• _Exercise goal_: All of the material should be reproduced exactly, with pictures left out.

• _Collected data_:
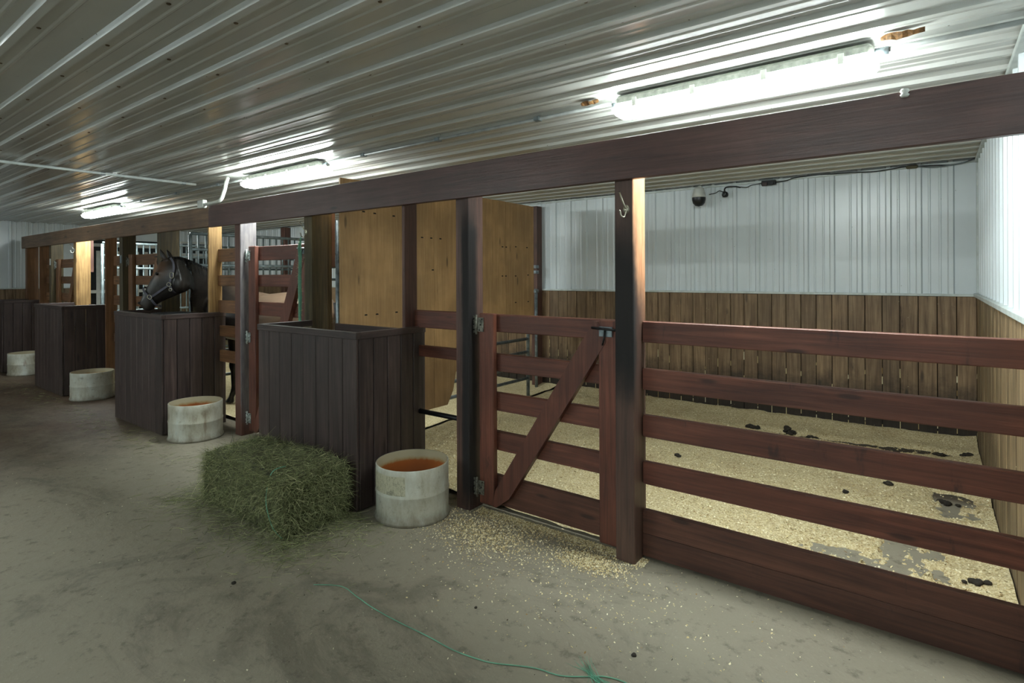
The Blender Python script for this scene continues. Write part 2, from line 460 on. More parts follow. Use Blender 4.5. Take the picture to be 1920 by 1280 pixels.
# trims
t1 = empty('trim_1', (XL, YB, CAP), kind='structure')
box('cap_strip', XL, XR-.03, YB-.032, YB-.001, CAP, CAP+.022, M_TRIM, t1)
box('corner_strip', XL, XR-.02, YB-.032, YB-.002, H-.04, H-.020, M_TRIM, t1)
t2 = empty('trim_2', (XR, YA, CAP), kind='structure')
box('cap_strip', XR-.045, XR-.001, YA, YB-.03, CAP, CAP+.03, M_TRIM, t2)
box('corner_strip', XR-.035, XR-.001, YA, YB-.03, H-.045, H-.020, M_TRIM, t2)
box('corner_post', XR-.024, XR-.002, YB-.034, YB-.012, CAP+.03, H-.05, M_TRIM, t2)
t3 = empty('trim_3', (XL, YF, CAP), kind='structure')
box('cap_strip', XL+.001, XL+.03, YF, 3.6, CAP, CAP+.022, M_TRIM, t3)
# dark end window with white bars in the far wall
wn = empty('window_1', (XL, 4.37, 0), kind='structure')
glass = plain('dark_window', (30, 34, 34), .2, 0, .4, 3)
box('pane', XL-.03, XL-.01, 3.62, 5.12, 0, 2.24, glass, wn, 0)
box('window_frame', XL-.01, XL+.03, 3.58, 5.16, 2.10, 2.16, M_WHITE, wn)
for i in range(9):
    y = 3.7 + i*.165
    box('bar', XL-.005, XL+.02, y, y+.065, .1, 2.02, M_WHITE, wn)
box('window_frame', XL-.01, XL+.025, 3.6, 5.14, 1.2, 1.26, M_WHITE, wn)
wn2 = empty('window_2', (XL, 5.7, 0), kind='structure')
for z0, z1 in ((2.02, 2.22), (1.72, 1.95), (1.45, 1.68)):
    box('pane', XL+.02, XL+.03, 5.42, 5.68, z0, z1, glass, wn2); box('pane', XL+.02, XL+.03, 5.76, 6.02, z0, z1, glass, wn2)
for z in (1.70, 1.98, 2.25): box('window_frame', XL+.015, XL+.04, 5.38, 6.06, z-.02, z+.02, M_WHITE, wn2)

# ------------------------------------------------------------------ beams and posts
bm1 = box('beam', -5.78, XR-.03, 2.665, 2.703, 1.996, 2.212, 'beam'); tag(bm1, 'long dark red-brown header beam across the near stalls, running to the white right wall', 'beam')
bm2 = box('beam', -12.53, -5.783, 2.665, 2.703, 2.004, 2.205, 'beam2'); tag(bm2, 'lighter brown header beam over the far stalls, ending before the left wall', 'beam')
def post(x0, x1, y1, m, label, spacer=None, y0=2.704, z1=2.19):
    t = empty('post', ((x0+x1)/2, (y0+y1)/2, 0), label, 'post')
    box('timber', x0, x1, y0, y1, 0, z1, m, t, .004)
    if spacer: box('backing_board', x0+.02, x1-.01, y1+.001, y1+.04, spacer, z1, 'post', t)
    return t
pA = stained_post('creosoted_near_post', ((66, 48, 42), (98, 72, 61)), -.2, .72, -.03, ((176, 120, 84), (206, 156, 118)), .30)
pB = stained_post('creosoted_gate_post', ((66, 47, 42), (104, 76, 66)), -1.05, .95, .02, None, 0, -.005)
pE = stained_post('lamp_lit_side_post', ((78, 52, 44), (112, 76, 64)), 3, 4, 0, ((84, 80, 84), (122, 116, 115)), -1.0)  # right side greyed in the colour, for the lamp light falling on it
post(-1.35, -1.243, 2.852, pA, 'nearest post, dark blackened face and pale bare right side, with a coat hook')
post(-2.487, -2.377, 2.85, pB, 'black-stained post carrying the hinges of the near gate, beside the nearest tub')
post(-3.002, -2.972, 2.825, wood('post', 'z'), 'slim red-brown post rising behind the right corner of the nearest feed bin')
post(-4.195, -4.085, 2.90, wood('olive', 'z'), 'dark olive-brown post behind the left corner of the nearest feed bin, beside hanging green twine', 1.58)
post(-5.34, -5.232, 2.862, pE, 'red-brown post with a side coloured bright lamp-lit grey and zinc hinges, second gate hinge post')
post(-5.885, -5.855, 2.835, wood('raw', 'z'), 'pale yellow timber post just right of the horse')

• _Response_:
The Blender Python script for this scene continues. Write part 2, from line 460 on. More parts follow. Use Blender 4.5. Take the picture to be 1920 by 1280 pixels.
# trims
t1 = empty('trim_1', (XL, YB, CAP), kind='structure')
box('cap_strip', XL, XR-.03, YB-.032, YB-.001, CAP, CAP+.022, M_TRIM, t1)
box('corner_strip', XL, XR-.02, YB-.032, YB-.002, H-.04, H-.020, M_TRIM, t1)
t2 = empty('trim_2', (XR, YA, CAP), kind='structure')
box('cap_strip', XR-.045, XR-.001, YA, YB-.03, CAP, CAP+.03, M_TRIM, t2)
box('corner_strip', XR-.035, XR-.001, YA, YB-.03, H-.045, H-.020, M_TRIM, t2)
box('corner_post', XR-.024, XR-.002, YB-.034, YB-.012, CAP+.03, H-.05, M_TRIM, t2)
t3 = empty('trim_3', (XL, YF, CAP), kind='structure')
box('cap_strip', XL+.001, XL+.03, YF, 3.6, CAP, CAP+.022, M_TRIM, t3)
# dark end window with white bars in the far wall
wn = empty('window_1', (XL, 4.37, 0), kind='structure')
glass = plain('dark_window', (30, 34, 34), .2, 0, .4, 3)
box('pane', XL-.03, XL-.01, 3.62, 5.12, 0, 2.24, glass, wn, 0)
box('window_frame', XL-.01, XL+.03, 3.58, 5.16, 2.10, 2.16, M_WHITE, wn)
for i in range(9):
    y = 3.7 + i*.165
    box('bar', XL-.005, XL+.02, y, y+.065, .1, 2.02, M_WHITE, wn)
box('window_frame', XL-.01, XL+.025, 3.6, 5.14, 1.2, 1.26, M_WHITE, wn)
wn2 = empty('window_2', (XL, 5.7, 0), kind='structure')
for z0, z1 in ((2.02, 2.22), (1.72, 1.95), (1.45, 1.68)):
    box('pane', XL+.02, XL+.03, 5.42, 5.68, z0, z1, glass, wn2); box('pane', XL+.02, XL+.03, 5.76, 6.02, z0, z1, glass, wn2)
for z in (1.70, 1.98, 2.25): box('window_frame', XL+.015, XL+.04, 5.38, 6.06, z-.02, z+.02, M_WHITE, wn2)

# ------------------------------------------------------------------ beams and posts
bm1 = box('beam', -5.78, XR-.03, 2.665, 2.703, 1.996, 2.212, 'beam'); tag(bm1, 'long dark red-brown header beam across the near stalls, running to the white right wall', 'beam')
bm2 = box('beam', -12.53, -5.783, 2.665, 2.703, 2.004, 2.205, 'beam2'); tag(bm2, 'lighter brown header beam over the far stalls, ending before the left wall', 'beam')
def post(x0, x1, y1, m, label, spacer=None, y0=2.704, z1=2.19):
    t = empty('post', ((x0+x1)/2, (y0+y1)/2, 0), label, 'post')
    box('timber', x0, x1, y0, y1, 0, z1, m, t, .004)
    if spacer: box('backing_board', x0+.02, x1-.01, y1+.001, y1+.04, spacer, z1, 'post', t)
    return t
pA = stained_post('creosoted_near_post', ((66, 48, 42), (98, 72, 61)), -.2, .72, -.03, ((176, 120, 84), (206, 156, 118)), .30)
pB = stained_post('creosoted_gate_post', ((66, 47, 42), (104, 76, 66)), -1.05, .95, .02, None, 0, -.005)
pE = stained_post('lamp_lit_side_post', ((78, 52, 44), (112, 76, 64)), 3, 4, 0, ((84, 80, 84), (122, 116, 115)), -1.0)  # right side greyed in the colour, for the lamp light falling on it
post(-1.35, -1.243, 2.852, pA, 'nearest post, dark blackened face and pale bare right side, with a coat hook')
post(-2.487, -2.377, 2.85, pB, 'black-stained post carrying the hinges of the near gate, beside the nearest tub')
post(-3.002, -2.972, 2.825, wood('post', 'z'), 'slim red-brown post rising behind the right corner of the nearest feed bin')
post(-4.195, -4.085, 2.90, wood('olive', 'z'), 'dark olive-brown post behind the left corner of the nearest feed bin, beside hanging green twine', 1.58)
post(-5.34, -5.232, 2.862, pE, 'red-brown post with a side coloured bright lamp-lit grey and zinc hinges, second gate hinge post')
post(-5.885, -5.855, 2.835, wood('raw', 'z'), 'pale yellow timber post just right of the horse')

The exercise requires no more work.